Source material >>
____
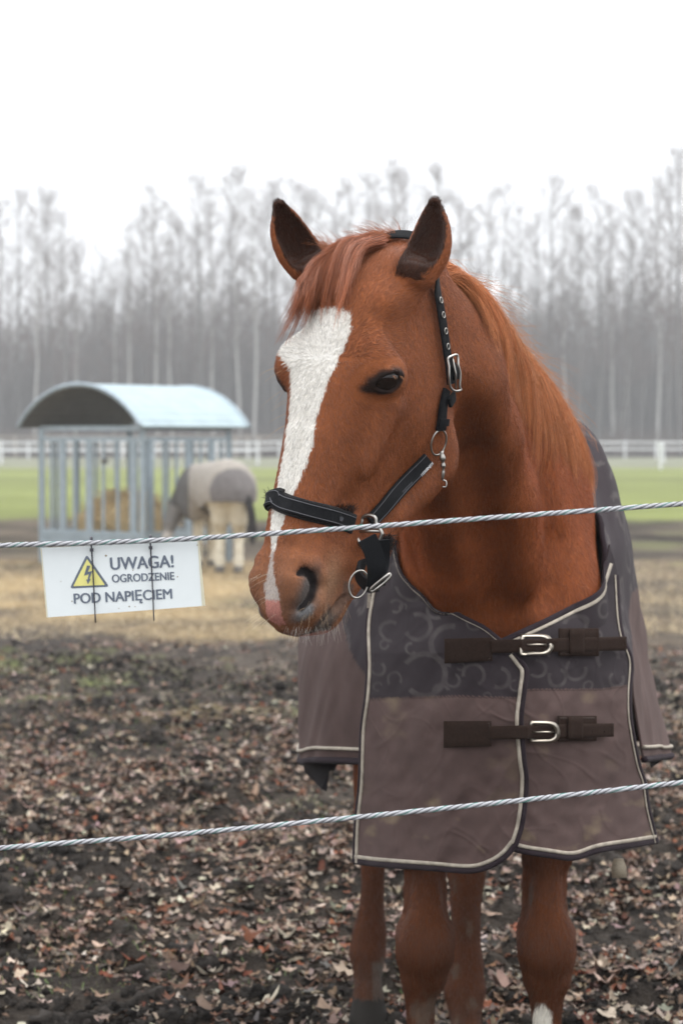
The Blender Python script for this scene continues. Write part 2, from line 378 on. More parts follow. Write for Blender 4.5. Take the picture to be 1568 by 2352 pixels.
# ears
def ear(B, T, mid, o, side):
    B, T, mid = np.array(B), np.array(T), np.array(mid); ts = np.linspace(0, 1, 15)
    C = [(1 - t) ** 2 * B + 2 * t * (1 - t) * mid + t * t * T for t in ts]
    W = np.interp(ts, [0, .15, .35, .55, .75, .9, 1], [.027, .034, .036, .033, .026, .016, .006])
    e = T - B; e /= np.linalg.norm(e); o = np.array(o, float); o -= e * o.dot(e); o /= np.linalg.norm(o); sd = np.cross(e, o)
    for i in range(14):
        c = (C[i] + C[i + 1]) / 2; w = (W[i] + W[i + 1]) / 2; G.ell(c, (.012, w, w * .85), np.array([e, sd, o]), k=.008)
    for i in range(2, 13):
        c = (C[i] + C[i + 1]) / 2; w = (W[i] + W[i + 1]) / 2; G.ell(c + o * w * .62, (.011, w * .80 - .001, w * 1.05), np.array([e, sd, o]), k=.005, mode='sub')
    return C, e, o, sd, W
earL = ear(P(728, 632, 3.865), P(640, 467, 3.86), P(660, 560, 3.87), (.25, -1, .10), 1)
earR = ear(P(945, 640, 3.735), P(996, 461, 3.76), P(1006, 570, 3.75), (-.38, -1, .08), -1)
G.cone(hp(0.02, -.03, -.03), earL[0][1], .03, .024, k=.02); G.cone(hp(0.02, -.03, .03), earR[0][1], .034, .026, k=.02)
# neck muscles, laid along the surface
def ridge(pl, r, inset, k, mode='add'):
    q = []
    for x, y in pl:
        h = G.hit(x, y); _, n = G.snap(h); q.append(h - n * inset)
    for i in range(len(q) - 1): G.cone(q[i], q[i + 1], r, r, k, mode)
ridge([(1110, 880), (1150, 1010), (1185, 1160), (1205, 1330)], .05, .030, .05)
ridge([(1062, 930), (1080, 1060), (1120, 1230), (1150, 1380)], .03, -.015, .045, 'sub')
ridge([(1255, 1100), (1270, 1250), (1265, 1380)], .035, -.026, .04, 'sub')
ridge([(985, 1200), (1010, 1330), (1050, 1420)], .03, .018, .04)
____
What you have to do >> Retype the data above exactly; pictures are not part of the copy.

Task result >>
The Blender Python script for this scene continues. Write part 2, from line 378 on. More parts follow. Write for Blender 4.5. Take the picture to be 1568 by 2352 pixels.
# ears
def ear(B, T, mid, o, side):
    B, T, mid = np.array(B), np.array(T), np.array(mid); ts = np.linspace(0, 1, 15)
    C = [(1 - t) ** 2 * B + 2 * t * (1 - t) * mid + t * t * T for t in ts]
    W = np.interp(ts, [0, .15, .35, .55, .75, .9, 1], [.027, .034, .036, .033, .026, .016, .006])
    e = T - B; e /= np.linalg.norm(e); o = np.array(o, float); o -= e * o.dot(e); o /= np.linalg.norm(o); sd = np.cross(e, o)
    for i in range(14):
        c = (C[i] + C[i + 1]) / 2; w = (W[i] + W[i + 1]) / 2; G.ell(c, (.012, w, w * .85), np.array([e, sd, o]), k=.008)
    for i in range(2, 13):
        c = (C[i] + C[i + 1]) / 2; w = (W[i] + W[i + 1]) / 2; G.ell(c + o * w * .62, (.011, w * .80 - .001, w * 1.05), np.array([e, sd, o]), k=.005, mode='sub')
    return C, e, o, sd, W
earL = ear(P(728, 632, 3.865), P(640, 467, 3.86), P(660, 560, 3.87), (.25, -1, .10), 1)
earR = ear(P(945, 640, 3.735), P(996, 461, 3.76), P(1006, 570, 3.75), (-.38, -1, .08), -1)
G.cone(hp(0.02, -.03, -.03), earL[0][1], .03, .024, k=.02); G.cone(hp(0.02, -.03, .03), earR[0][1], .034, .026, k=.02)
# neck muscles, laid along the surface
def ridge(pl, r, inset, k, mode='add'):
    q = []
    for x, y in pl:
        h = G.hit(x, y); _, n = G.snap(h); q.append(h - n * inset)
    for i in range(len(q) - 1): G.cone(q[i], q[i + 1], r, r, k, mode)
ridge([(1110, 880), (1150, 1010), (1185, 1160), (1205, 1330)], .05, .030, .05)
ridge([(1062, 930), (1080, 1060), (1120, 1230), (1150, 1380)], .03, -.015, .045, 'sub')
ridge([(1255, 1100), (1270, 1250), (1265, 1380)], .035, -.026, .04, 'sub')
ridge([(985, 1200), (1010, 1330), (1050, 1420)], .03, .018, .04)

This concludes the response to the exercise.